The University of Arkansas, Fayetteville, serves as the major center of liberal and professional education and as the primary land-grant campus in the state. In addition, it is Arkansas's major source of theoretical and applied research and the provider of a wide range of public services to people throughout the state and the nation. It is the vision of the University of Arkansas to be a nationally-competitive student-centered research university serving Arkansas and the world. Students, faculty, staff, alumni and friends of the university are working to realize that vision through five major institutional goals: strengthening the university's academic quality and reputation by enhancing and developing programs of excellence in teaching, research and outreach; increasing the size and quality of the student body; enhancing diversity among our faculty, students and staff; increasing public financial support; and increasing private gift support. The mission of the University of Arkansas is to provide an internationally competitive education for undergraduate and graduate students in a wide spectrum of disciplines; contribute new knowledge, economic development, basic and applied research, and creative activity; and to provide service to academic/professional disciplines and society, all aimed at fulfilling its public land-grant mission to serve Arkansas and beyond as a partner, resource and catalyst.

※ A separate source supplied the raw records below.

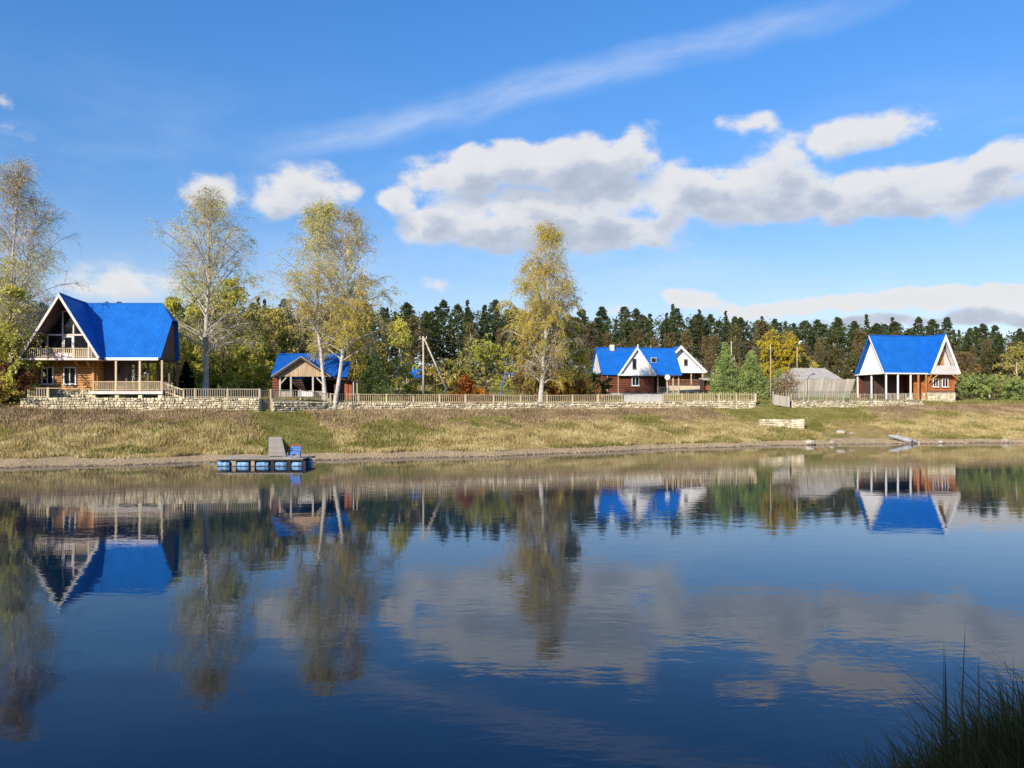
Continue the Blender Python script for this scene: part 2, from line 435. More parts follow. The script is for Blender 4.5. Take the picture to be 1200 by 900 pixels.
L_GREEN = leaf_mat('green_leaf', [(0.0, (0.065, 0.117, 0.026)), (0.5, (0.130, 0.208, 0.046)), (1.0, (0.260, 0.325, 0.078))])
L_PINE = leaf_mat('pine_needle', [(0.0, (0.026, 0.041, 0.019)), (0.5, (0.058, 0.080, 0.033)), (1.0, (0.109, 0.124, 0.050))], 0.12, 0.6, 0.3, 0.15)
L_YPINE = leaf_mat('young_pine_needle', [(0.0, (0.143, 0.217, 0.071)), (0.5, (0.286, 0.369, 0.118)), (1.0, (0.542, 0.565, 0.174))], 0.2, 0.5, 0.6, 0.1)
L_SPRUCE = leaf_mat('spruce_needle', [(0.0, (0.006, 0.014, 0.008)), (0.5, (0.012, 0.024, 0.014)), (1.0, (0.022, 0.036, 0.02))], 0.1, 0.5, 0.5)
L_FOREST = leaf_mat('forest_leaf', [(0.0, (0.090, 0.082, 0.032)), (0.5, (0.172, 0.144, 0.056)), (1.0, (0.287, 0.226, 0.078))], 0.25, 0.5, 0.2, 0.3)
L_OLIVE = leaf_mat('olive_leaf', [(0.0, (0.279, 0.264, 0.070)), (0.5, (0.527, 0.449, 0.128)), (1.0, (0.870, 0.660, 0.198))], 0.25, 0.5, 0.2, 0.25)
L_FORESTO = leaf_mat('forest_olive_leaf', [(0.0, (0.075, 0.080, 0.028)), (0.5, (0.14, 0.135, 0.045)), (1.0, (0.23, 0.20, 0.065))], 0.3, 0.5, 0.2, 0.3)

# ------------------------------------------------------------------ the lie of the land
def wx(px, D): return (px - 600) / F * D
def wz(py, D): return CZ + (HOR - py) / F * D
_sx = [-200, -80, -43, -31.2, -20.1, -14.6, 0, 13.7, 24.7, 33, 40.6, 53, 75, 160]
_sy = [36, 42, 46.5, 50.5, 55.8, 58, 63.5, 73.7, 79.5, 82.2, 83.8, 85.7, 88, 96]
_wx = [-200, -60, -40.6, -22.2, -17.3, 3.6, 15.3, 28.8, 33.5, 42.9, 55.6, 80, 200]
_wy = [56, 64, 68.5, 73, 78, 88, 93, 98, 100, 104, 110, 116, 130]
def Ys(X): return np.interp(X, _sx, _sy) + 0.35 * np.sin(np.asarray(X) * 0.55) + 0.2 * np.sin(np.asarray(X) * 1.7 + 1)
def Yw(X): return np.interp(X, _wx, _wy)
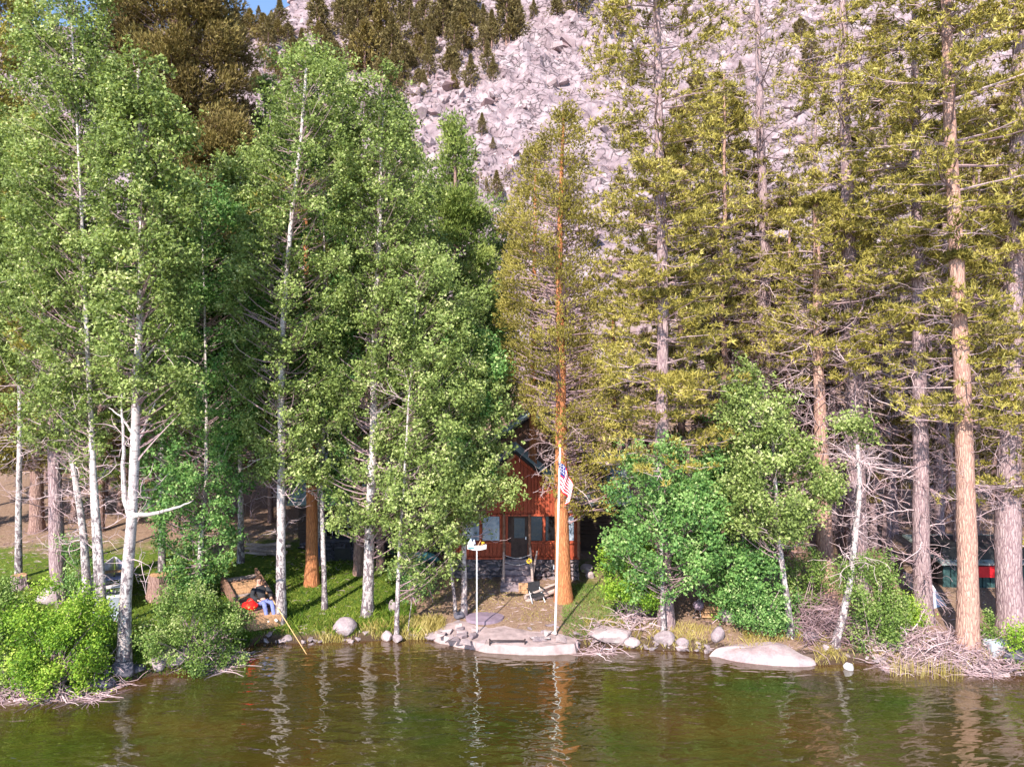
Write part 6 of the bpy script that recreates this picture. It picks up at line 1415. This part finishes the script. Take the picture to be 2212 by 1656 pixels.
blades(45000, (-60, 905, .2, 7.5), .05, .16, 'grass_green', 'lawn_grass', 'green grass on the shaded lawn left of the cabin', 1, .02, .4, lambda px, d_, x, D: np.clip(1.2 - d_ / 8, .1, 1) * np.clip((910 - px) / 40, 0, 1))
blades(7000, (560, 960, -.05, .8), .12, .34, 'grass_straw', 'shore_grass', 'yellow-green tall grass along the water left of the landing', 2, .016, .18, clump(12, .40))
blades(5000, (560, 900, .1, 1.8), .12, .35, 'grass_green', 'shore_grass', 'tall green grass between the shore aspens', 3, .018, .25, clump(13, .42))
blades(9000, (1215, 1360, .2, 4.5), .04, .12, 'leaf_willow', 'bank_grass', 'short olive grass on the bank right of the flagpole', 4, .02, .4)
blades(7000, (930, 1340, 1.2, 4.5), .03, .09, 'grass_straw', 'dry_grass', 'dry straw grass before the cabin steps', 5, .018, .5, clump(14, .40))
blades(8000, (1260, 1960, -.03, 1.3), .06, .22, 'grass_straw', 'shore_grass', 'yellow sedge along the water right of the landing', 6, .016, .25, clump(15, .44))
blades(6000, (1760, 2260, -.03, 1.1), .06, .24, 'grass_straw', 'shore_grass', 'golden sedge at the foot of the right bank', 7, .016, .25, clump(16, .38))
blades(260, (1930, 2110, -.9, -.15), .35, .6, 'grass_straw', 'reeds', 'thin tan reeds standing in the shallow water before the right bank', 8, .014, .04)
blades(2500, (-60, 560, -.02, .6), .08, .25, 'grass_green', 'shore_grass', 'green grass under the left willow bushes', 9, .018, .3)
# forest litter: cones, twigs and chips
n = 3000; rs = np.random.default_rng(44); px = rs.uniform(-50, 2260, n); d_ = rs.uniform(.3, 12, n); x = (px - 1106) / F * 22; D = shoreY(x) + d_; x = (px - 1106) / F * D
S = np.stack([x, D, height(x, D) + .015], 1); a = rs.uniform(0, 6.28, n); T = grow(S, np.stack([np.cos(a), np.sin(a), 0 * a], 1), rs.uniform(.06, .3, n), 3, .2, 0, rs); T[:, :, 2] = height(T[:, :, 0], T[:, :, 1]) + .012
g = Geo(); g.tube(T, np.full((n, 3), .008), 3, np.clip(rs.normal(.55, .25, n), 0, 1)); o_ = g.build('twig_litter', 'twig_dead'); tag(o_, 'fallen twigs scattered over the forest floor', 'litter', kind='stuff')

The university offers a broad spectrum of academic programs leading to baccalaureate, master's, doctoral, and professional degrees, not only in the traditional disciplines within arts, humanities, social sciences and natural sciences, but also in the core professional areas of agriculture, architecture, business, education, engineering, home economics and law. Through its faculty and its student body, the campus seeks to have all of its programs regionally competitive and, in addition, to offer nationally competitive programs in selected areas.

The campus has statewide responsibility to provide research leadership in advancing the frontiers of knowledge. The research programs serve three primary purposes. First, as part of graduate instruction, research promotes students' abilities to appreciate and implement, to discover, and to teach. Second, research programs serve as vital sources of information on the economic and social needs of Arkansas. Third, in selected areas, research on the Fayetteville campus serves a national and international scholarly community. The campus is committed to a future which includes sustained growth in its research and scholarship.

The university provides extensive technical and professional services to varied groups and individuals throughout the state, helping to further Arkansas's economic growth. In addition, the Fayetteville campus serves as a significant academic resource to the state. It operates nationally respected high school and college level correspondence programs; it assists other institutions in developing educational programs; it offers graduate programs, both cooperatively and singly, throughout the state; and it makes specialized campus resources such as computing services and library resources available to other institutions in the state. The campus will continue to serve this unique role and may expand these services to continue providing distance education through an uplink/downlink network, through the World Wide Web and other distance-learning connections, and through additional cooperative graduate education programs.